President Biden’s budget promises sluggish economic growth despite trillions in new spending and higher taxes that will land on the backs of the middle class. No wonder criticism is steadily mounting. Here’s what one analysis from POLITICO had to say:

 

  • President Biden’s budget would beat the Obama-Biden record as the worst economic recovery in history.

 

The President’s budget “projects economic growth of 2 percent or less per year for most of the next decade, after factoring in inflation. That’s not much different than the sluggish pace the U.S. endured in the decade after the financial crisis and Great Recession, a disappointing economic performance that damaged Barack Obama’s presidency.”

President Biden has actually bragged about how long the recovery took when he was last in the White House.

 

  • President Biden promised a strong recovery—where is it?

 

April’s dismal jobs report numbers are evidence of President Biden’s ineffective policies sabotaging our economic recovery.
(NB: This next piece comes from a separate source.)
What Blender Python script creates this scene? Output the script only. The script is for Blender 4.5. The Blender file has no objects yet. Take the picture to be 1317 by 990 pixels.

Now, with his budget released, POLITICO asks, “So where is the ‘Build Back Better’ economic revolution that Biden and White House officials have talked up in recent weeks in selling their plans to spend roughly $4 trillion on the infrastructure and on family programs?”

 

  • President Biden and other Democrats seem to be walking back their repeated claims that infrastructure spending would lead to growth.

 

Per POLITICO: “But the $6 trillion budget proposal released today doesn’t show much of a growth burst from all the proposed spending, including the infrastructure investments in the American Jobs Plan.”

 

Testimony before Ways and Means Republicans in April showed that any possible benefit of Biden’s proposed infrastructure spending would be outweighed by how it depresses investment, drives capital out of the United States, and results in a net negative impact on the size of the economy (GDP) and standards of living.

 

All Spending No Growth: “Some analysts suggested that the administration is essentially admitting that its proposed surge in federal spending — which administration officials hope to offset over time with higher taxes on the rich and corporations — won’t actually boost the economy much at all.”

 

These taxes are going to land on the backs of lower- and middle-income families and small businesses.